-- BEGIN --
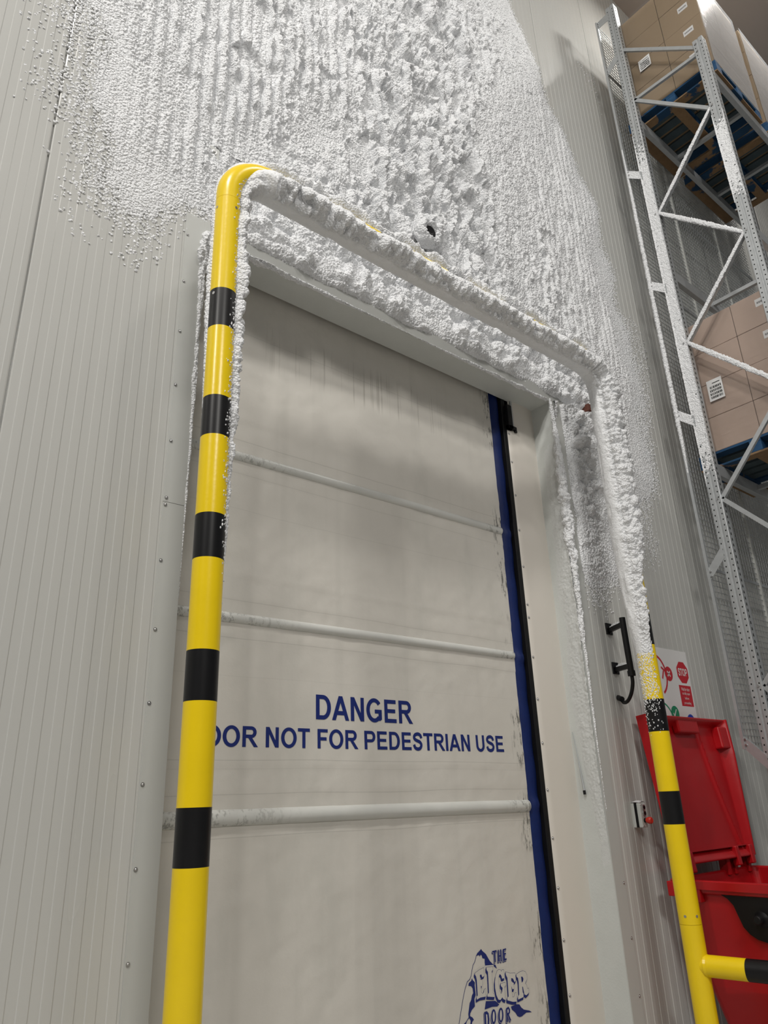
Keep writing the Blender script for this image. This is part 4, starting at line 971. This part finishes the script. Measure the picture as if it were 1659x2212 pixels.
# lid: a shallow tray standing on its hinge edge, leaning back to the wall; local u (along X), v (up the lid), w (out of its underside)
lid = thing('lid', (0, 0, 0), None, None); lid.parent = binn; lid.location = Vector((5.32, -0.20, 1.15)) - Vector(binn.location)
LU0, LU1, LV = -0.565, 0.565, 0.955
tilt = math.radians(7.0)
def lp(u, v, w): return (5.32 + (u if u < 0 else u*(1-0.20*(1-v/LV))), -0.19 + v*math.sin(tilt) - w*math.cos(tilt), 1.15 + v*math.cos(tilt) + w*math.sin(tilt))
def lid_w(u, v):
    a = (u-LU0)/(LU1-LU0); b = v/LV
    bow = 0.035*math.sin(math.pi*a)*0.0
    return bow
m = MB(); NU, NV = 140, 90
def wfun(u, v):
    eu = min(u-LU0, LU1-u); ev = min(v, LV-v)
    side = 0.085*(1-min(1, max(0, (eu-0.012)/0.10))**0.8) if eu > 0.012 else 0.085
    top = 0.070*(1-min(1, max(0, (LV-v-0.012)/0.05)))
    bot = 0.045*(1-min(1, max(0, (v-0.012)/0.06)))
    w = max(side*(0.35+0.65*min(1, (v+0.25)/LV)), top, bot)
    # two swept ribs on the underside
    for c in (-0.27, 0.215):
        ce = c + (0.27 if c > 0 else -0.16)*max(0, 1-v/LV)**1.8 - (0.02 if c > 0 else 0)
        w = max(w, 0.020*math.exp(-((u-ce)/0.013)**2))
    w = max(w, 0.012*(1 if (u > 0.215 + 0.27*max(0, 1-v/LV)**1.8) else 0))
    return w - 0.004
vs = []
for i in range(NU+1):
    for j in range(NV+1):
        u = LU0 + (LU1-LU0)*i/NU; v = LV*j/NV
        vs.append(lp(u, v, wfun(u, v)))
fs = [(i*(NV+1)+j, i*(NV+1)+j+1, (i+1)*(NV+1)+j+1, (i+1)*(NV+1)+j) for i in range(NU) for j in range(NV)]
m.add(vs, fs, 0, True)
n0 = len(m.v); back = []
for i in range(NU+1):
    for j in range(NV+1):
        u = LU0 + (LU1-LU0)*i/NU; v = LV*j/NV; back.append(lp(u, v, -0.010))
m.add(back, [tuple(reversed(f)) for f in fs], 0, True)
edge = [(i, 0) for i in range(NU)] + [(NU, j) for j in range(NV)] + [(i, NV) for i in range(NU, 0, -1)] + [(0, j) for j in range(NV, 0, -1)]
q = [a*(NV+1)+b for a, b in edge]; ne = len(q)
for k in range(ne): m.f.append((q[k], q[(k+1) % ne], n0+q[(k+1) % ne], n0+q[k])); m.m.append(0); m.sm.append(False)
m.build('lid_shell', M_['red'], lid)
m = MB()
def lbox(u0, u1, v0, v1, w0, w1):
    c = [lp(u, v, w) for u, v, w in ((u0,v0,w0),(u1,v0,w0),(u1,v1,w0),(u0,v1,w0),(u0,v0,w1),(u1,v0,w1),(u1,v1,w1),(u0,v1,w1))]
    m.add(c, [(0,3,2,1),(4,5,6,7),(0,1,5,4),(1,2,6,5),(2,3,7,6),(3,0,4,7)])
lbox(-0.14, 0.15, 0.845, 0.94, 0.0, 0.055)
m.build('grip_pocket', M_['red'], lid, bevel=0.012)
m = MB(); lbox(0.42, 0.55, 0.74, 0.90, 0.0, 0.072); m.build('corner_block', M_['red'], lid, bevel=0.012)
m = MB(); lbox(-0.555, -0.47, 0.68, 0.93, 0.0, 0.045); lbox(-0.52, -0.51, 0.68, 0.94, 0.0, 0.075); lbox(-0.465, -0.455, 0.68, 0.94, 0.0, 0.075); m.build('corner_block', M_['red'], lid, bevel=0.004)
for u in (-0.44, 0.235, 0.49):
    m = MB(); lbox(u-0.028, u+0.028, -0.05, 0.075, 0.0, 0.052); m.build('hinge_lug', M_['red'], lid, bevel=0.008)
m = MB(); lbox(LU0+0.02, LU1-0.02, 0.070, 0.078, 0, 0.03); m.build('stiffening_rib', M_['red'], lid)

# ------------------------------------------------------------------ pallet racking
RX = 5.90
rack = thing('pallet_rack', (RX, -0.8, 0), 'tall frosted galvanised pallet rack with mesh backing right of the door', 'rack')
def upright(y0, y1, ztop, holes):
    """one lipped channel post; aisle-side web at x=RX, two columns of 50 mm pitch holes"""
    m = MB(); ym = (y0+y1)/2; th = 0.004
    prof = [(RX+0.085, y0+0.014), (RX+0.085, y0), (RX+0.004, y0), (RX, y0+0.004), (RX, ym-0.012), (RX+0.008, ym-0.006), (RX+0.008, ym+0.006), (RX, ym+0.012), (RX, y1-0.004), (RX+0.004, y1), (RX+0.085, y1), (RX+0.085, y1-0.014)]
    n = len(prof)
    inner = [(RX+0.081, y0+0.014), (RX+0.081, y0+th), (RX+0.006, y0+th), (RX+th, y0+0.006), (RX+th, ym-0.016), (RX+0.012, ym-0.008), (RX+0.012, ym+0.008), (RX+th, ym+0.016), (RX+th, y1-0.006), (RX+0.006, y1-th), (RX+0.081, y1-th), (RX+0.081, y1-0.014)]
    m.prism(prof + inner[::-1], 'z', 0.01, ztop, 0)
    z = 0.6
    while z < ztop-0.03:
        for yy in (y0+0.020, y1-0.020):
            k = 8; m.poly([(RX-0.0006, yy+0.0058*math.cos(2*math.pi*i/k), z+0.0075*math.sin(2*math.pi*i/k)) for i in range(k)], 1)
        # slots in the front flange
        m.poly([(RX+0.03, y0-0.0006, z+0.012), (RX+0.05, y0-0.0006, z+0.012), (RX+0.046, y0-0.0006, z+0.036), (RX+0.034, y0-0.0006, z+0.036)], 1)
        z += 0.05
    return m.build('upright', [M_['galv'], M_['hole']], rack, recalc=False)
rear = upright(-0.478, -0.378, 10.07, True)
front = upright(-1.275, -1.172, 8.66, True)
for y in (-0.428, -1.224):
    MB().box((RX-0.03, y-0.07, 0), (RX+0.12, y+0.07, 0.012)).build('base_plate', M_['galv'], rack)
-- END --
== Problem to solve ==
Without including any picture, repeat the data exactly.

== Final answer ==
Keep writing the Blender script for this image. This is part 4, starting at line 971. This part finishes the script. Measure the picture as if it were 1659x2212 pixels.
# lid: a shallow tray standing on its hinge edge, leaning back to the wall; local u (along X), v (up the lid), w (out of its underside)
lid = thing('lid', (0, 0, 0), None, None); lid.parent = binn; lid.location = Vector((5.32, -0.20, 1.15)) - Vector(binn.location)
LU0, LU1, LV = -0.565, 0.565, 0.955
tilt = math.radians(7.0)
def lp(u, v, w): return (5.32 + (u if u < 0 else u*(1-0.20*(1-v/LV))), -0.19 + v*math.sin(tilt) - w*math.cos(tilt), 1.15 + v*math.cos(tilt) + w*math.sin(tilt))
def lid_w(u, v):
    a = (u-LU0)/(LU1-LU0); b = v/LV
    bow = 0.035*math.sin(math.pi*a)*0.0
    return bow
m = MB(); NU, NV = 140, 90
def wfun(u, v):
    eu = min(u-LU0, LU1-u); ev = min(v, LV-v)
    side = 0.085*(1-min(1, max(0, (eu-0.012)/0.10))**0.8) if eu > 0.012 else 0.085
    top = 0.070*(1-min(1, max(0, (LV-v-0.012)/0.05)))
    bot = 0.045*(1-min(1, max(0, (v-0.012)/0.06)))
    w = max(side*(0.35+0.65*min(1, (v+0.25)/LV)), top, bot)
    # two swept ribs on the underside
    for c in (-0.27, 0.215):
        ce = c + (0.27 if c > 0 else -0.16)*max(0, 1-v/LV)**1.8 - (0.02 if c > 0 else 0)
        w = max(w, 0.020*math.exp(-((u-ce)/0.013)**2))
    w = max(w, 0.012*(1 if (u > 0.215 + 0.27*max(0, 1-v/LV)**1.8) else 0))
    return w - 0.004
vs = []
for i in range(NU+1):
    for j in range(NV+1):
        u = LU0 + (LU1-LU0)*i/NU; v = LV*j/NV
        vs.append(lp(u, v, wfun(u, v)))
fs = [(i*(NV+1)+j, i*(NV+1)+j+1, (i+1)*(NV+1)+j+1, (i+1)*(NV+1)+j) for i in range(NU) for j in range(NV)]
m.add(vs, fs, 0, True)
n0 = len(m.v); back = []
for i in range(NU+1):
    for j in range(NV+1):
        u = LU0 + (LU1-LU0)*i/NU; v = LV*j/NV; back.append(lp(u, v, -0.010))
m.add(back, [tuple(reversed(f)) for f in fs], 0, True)
edge = [(i, 0) for i in range(NU)] + [(NU, j) for j in range(NV)] + [(i, NV) for i in range(NU, 0, -1)] + [(0, j) for j in range(NV, 0, -1)]
q = [a*(NV+1)+b for a, b in edge]; ne = len(q)
for k in range(ne): m.f.append((q[k], q[(k+1) % ne], n0+q[(k+1) % ne], n0+q[k])); m.m.append(0); m.sm.append(False)
m.build('lid_shell', M_['red'], lid)
m = MB()
def lbox(u0, u1, v0, v1, w0, w1):
    c = [lp(u, v, w) for u, v, w in ((u0,v0,w0),(u1,v0,w0),(u1,v1,w0),(u0,v1,w0),(u0,v0,w1),(u1,v0,w1),(u1,v1,w1),(u0,v1,w1))]
    m.add(c, [(0,3,2,1),(4,5,6,7),(0,1,5,4),(1,2,6,5),(2,3,7,6),(3,0,4,7)])
lbox(-0.14, 0.15, 0.845, 0.94, 0.0, 0.055)
m.build('grip_pocket', M_['red'], lid, bevel=0.012)
m = MB(); lbox(0.42, 0.55, 0.74, 0.90, 0.0, 0.072); m.build('corner_block', M_['red'], lid, bevel=0.012)
m = MB(); lbox(-0.555, -0.47, 0.68, 0.93, 0.0, 0.045); lbox(-0.52, -0.51, 0.68, 0.94, 0.0, 0.075); lbox(-0.465, -0.455, 0.68, 0.94, 0.0, 0.075); m.build('corner_block', M_['red'], lid, bevel=0.004)
for u in (-0.44, 0.235, 0.49):
    m = MB(); lbox(u-0.028, u+0.028, -0.05, 0.075, 0.0, 0.052); m.build('hinge_lug', M_['red'], lid, bevel=0.008)
m = MB(); lbox(LU0+0.02, LU1-0.02, 0.070, 0.078, 0, 0.03); m.build('stiffening_rib', M_['red'], lid)

# ------------------------------------------------------------------ pallet racking
RX = 5.90
rack = thing('pallet_rack', (RX, -0.8, 0), 'tall frosted galvanised pallet rack with mesh backing right of the door', 'rack')
def upright(y0, y1, ztop, holes):
    """one lipped channel post; aisle-side web at x=RX, two columns of 50 mm pitch holes"""
    m = MB(); ym = (y0+y1)/2; th = 0.004
    prof = [(RX+0.085, y0+0.014), (RX+0.085, y0), (RX+0.004, y0), (RX, y0+0.004), (RX, ym-0.012), (RX+0.008, ym-0.006), (RX+0.008, ym+0.006), (RX, ym+0.012), (RX, y1-0.004), (RX+0.004, y1), (RX+0.085, y1), (RX+0.085, y1-0.014)]
    n = len(prof)
    inner = [(RX+0.081, y0+0.014), (RX+0.081, y0+th), (RX+0.006, y0+th), (RX+th, y0+0.006), (RX+th, ym-0.016), (RX+0.012, ym-0.008), (RX+0.012, ym+0.008), (RX+th, ym+0.016), (RX+th, y1-0.006), (RX+0.006, y1-th), (RX+0.081, y1-th), (RX+0.081, y1-0.014)]
    m.prism(prof + inner[::-1], 'z', 0.01, ztop, 0)
    z = 0.6
    while z < ztop-0.03:
        for yy in (y0+0.020, y1-0.020):
            k = 8; m.poly([(RX-0.0006, yy+0.0058*math.cos(2*math.pi*i/k), z+0.0075*math.sin(2*math.pi*i/k)) for i in range(k)], 1)
        # slots in the front flange
        m.poly([(RX+0.03, y0-0.0006, z+0.012), (RX+0.05, y0-0.0006, z+0.012), (RX+0.046, y0-0.0006, z+0.036), (RX+0.034, y0-0.0006, z+0.036)], 1)
        z += 0.05
    return m.build('upright', [M_['galv'], M_['hole']], rack, recalc=False)
rear = upright(-0.478, -0.378, 10.07, True)
front = upright(-1.275, -1.172, 8.66, True)
for y in (-0.428, -1.224):
    MB().box((RX-0.03, y-0.07, 0), (RX+0.12, y+0.07, 0.012)).build('base_plate', M_['galv'], rack)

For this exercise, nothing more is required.